Your task is to write out the complete listing exactly as it is shown.

----- Dataset excerpt

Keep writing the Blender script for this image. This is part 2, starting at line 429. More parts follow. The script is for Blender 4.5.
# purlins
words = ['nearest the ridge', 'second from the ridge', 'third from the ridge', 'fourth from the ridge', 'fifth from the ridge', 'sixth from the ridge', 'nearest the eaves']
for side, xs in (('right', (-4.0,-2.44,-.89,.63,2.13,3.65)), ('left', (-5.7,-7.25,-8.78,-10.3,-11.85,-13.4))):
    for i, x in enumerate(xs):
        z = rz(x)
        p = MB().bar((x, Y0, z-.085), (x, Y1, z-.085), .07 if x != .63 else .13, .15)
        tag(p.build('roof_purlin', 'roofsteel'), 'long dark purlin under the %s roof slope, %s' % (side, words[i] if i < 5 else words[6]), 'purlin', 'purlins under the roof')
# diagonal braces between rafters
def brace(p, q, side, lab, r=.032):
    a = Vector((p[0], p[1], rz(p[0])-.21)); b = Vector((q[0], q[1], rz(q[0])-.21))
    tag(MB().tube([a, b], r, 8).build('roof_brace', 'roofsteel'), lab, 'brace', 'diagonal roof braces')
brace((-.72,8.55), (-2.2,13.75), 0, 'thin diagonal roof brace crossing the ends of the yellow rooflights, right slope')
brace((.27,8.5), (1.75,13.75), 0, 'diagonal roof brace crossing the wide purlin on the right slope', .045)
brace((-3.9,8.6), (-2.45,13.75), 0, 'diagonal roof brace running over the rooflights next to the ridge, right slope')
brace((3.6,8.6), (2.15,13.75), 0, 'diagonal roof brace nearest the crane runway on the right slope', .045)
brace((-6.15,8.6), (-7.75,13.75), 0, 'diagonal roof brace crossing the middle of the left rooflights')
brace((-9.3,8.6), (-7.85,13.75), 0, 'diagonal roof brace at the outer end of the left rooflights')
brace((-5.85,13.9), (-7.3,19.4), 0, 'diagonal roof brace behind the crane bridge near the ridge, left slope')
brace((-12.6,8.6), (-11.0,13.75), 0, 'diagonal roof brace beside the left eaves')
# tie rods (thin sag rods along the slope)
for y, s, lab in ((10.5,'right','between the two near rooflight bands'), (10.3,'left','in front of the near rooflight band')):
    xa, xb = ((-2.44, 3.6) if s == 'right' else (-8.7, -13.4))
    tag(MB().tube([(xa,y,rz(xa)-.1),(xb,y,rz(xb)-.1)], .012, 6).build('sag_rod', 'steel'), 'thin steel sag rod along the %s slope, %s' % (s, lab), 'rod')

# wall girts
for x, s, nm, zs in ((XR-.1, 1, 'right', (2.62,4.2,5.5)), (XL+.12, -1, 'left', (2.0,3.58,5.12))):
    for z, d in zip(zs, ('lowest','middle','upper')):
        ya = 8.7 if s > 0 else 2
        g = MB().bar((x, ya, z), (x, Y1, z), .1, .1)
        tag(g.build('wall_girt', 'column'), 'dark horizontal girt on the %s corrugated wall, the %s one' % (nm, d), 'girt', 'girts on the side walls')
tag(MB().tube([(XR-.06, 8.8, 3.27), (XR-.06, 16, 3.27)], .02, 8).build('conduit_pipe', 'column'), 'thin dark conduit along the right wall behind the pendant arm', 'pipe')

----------

— Response to this exercise —
Keep writing the Blender script for this image. This is part 2, starting at line 429. More parts follow. The script is for Blender 4.5.
# purlins
words = ['nearest the ridge', 'second from the ridge', 'third from the ridge', 'fourth from the ridge', 'fifth from the ridge', 'sixth from the ridge', 'nearest the eaves']
for side, xs in (('right', (-4.0,-2.44,-.89,.63,2.13,3.65)), ('left', (-5.7,-7.25,-8.78,-10.3,-11.85,-13.4))):
    for i, x in enumerate(xs):
        z = rz(x)
        p = MB().bar((x, Y0, z-.085), (x, Y1, z-.085), .07 if x != .63 else .13, .15)
        tag(p.build('roof_purlin', 'roofsteel'), 'long dark purlin under the %s roof slope, %s' % (side, words[i] if i < 5 else words[6]), 'purlin', 'purlins under the roof')
# diagonal braces between rafters
def brace(p, q, side, lab, r=.032):
    a = Vector((p[0], p[1], rz(p[0])-.21)); b = Vector((q[0], q[1], rz(q[0])-.21))
    tag(MB().tube([a, b], r, 8).build('roof_brace', 'roofsteel'), lab, 'brace', 'diagonal roof braces')
brace((-.72,8.55), (-2.2,13.75), 0, 'thin diagonal roof brace crossing the ends of the yellow rooflights, right slope')
brace((.27,8.5), (1.75,13.75), 0, 'diagonal roof brace crossing the wide purlin on the right slope', .045)
brace((-3.9,8.6), (-2.45,13.75), 0, 'diagonal roof brace running over the rooflights next to the ridge, right slope')
brace((3.6,8.6), (2.15,13.75), 0, 'diagonal roof brace nearest the crane runway on the right slope', .045)
brace((-6.15,8.6), (-7.75,13.75), 0, 'diagonal roof brace crossing the middle of the left rooflights')
brace((-9.3,8.6), (-7.85,13.75), 0, 'diagonal roof brace at the outer end of the left rooflights')
brace((-5.85,13.9), (-7.3,19.4), 0, 'diagonal roof brace behind the crane bridge near the ridge, left slope')
brace((-12.6,8.6), (-11.0,13.75), 0, 'diagonal roof brace beside the left eaves')
# tie rods (thin sag rods along the slope)
for y, s, lab in ((10.5,'right','between the two near rooflight bands'), (10.3,'left','in front of the near rooflight band')):
    xa, xb = ((-2.44, 3.6) if s == 'right' else (-8.7, -13.4))
    tag(MB().tube([(xa,y,rz(xa)-.1),(xb,y,rz(xb)-.1)], .012, 6).build('sag_rod', 'steel'), 'thin steel sag rod along the %s slope, %s' % (s, lab), 'rod')

# wall girts
for x, s, nm, zs in ((XR-.1, 1, 'right', (2.62,4.2,5.5)), (XL+.12, -1, 'left', (2.0,3.58,5.12))):
    for z, d in zip(zs, ('lowest','middle','upper')):
        ya = 8.7 if s > 0 else 2
        g = MB().bar((x, ya, z), (x, Y1, z), .1, .1)
        tag(g.build('wall_girt', 'column'), 'dark horizontal girt on the %s corrugated wall, the %s one' % (nm, d), 'girt', 'girts on the side walls')
tag(MB().tube([(XR-.06, 8.8, 3.27), (XR-.06, 16, 3.27)], .02, 8).build('conduit_pipe', 'column'), 'thin dark conduit along the right wall behind the pendant arm', 'pipe')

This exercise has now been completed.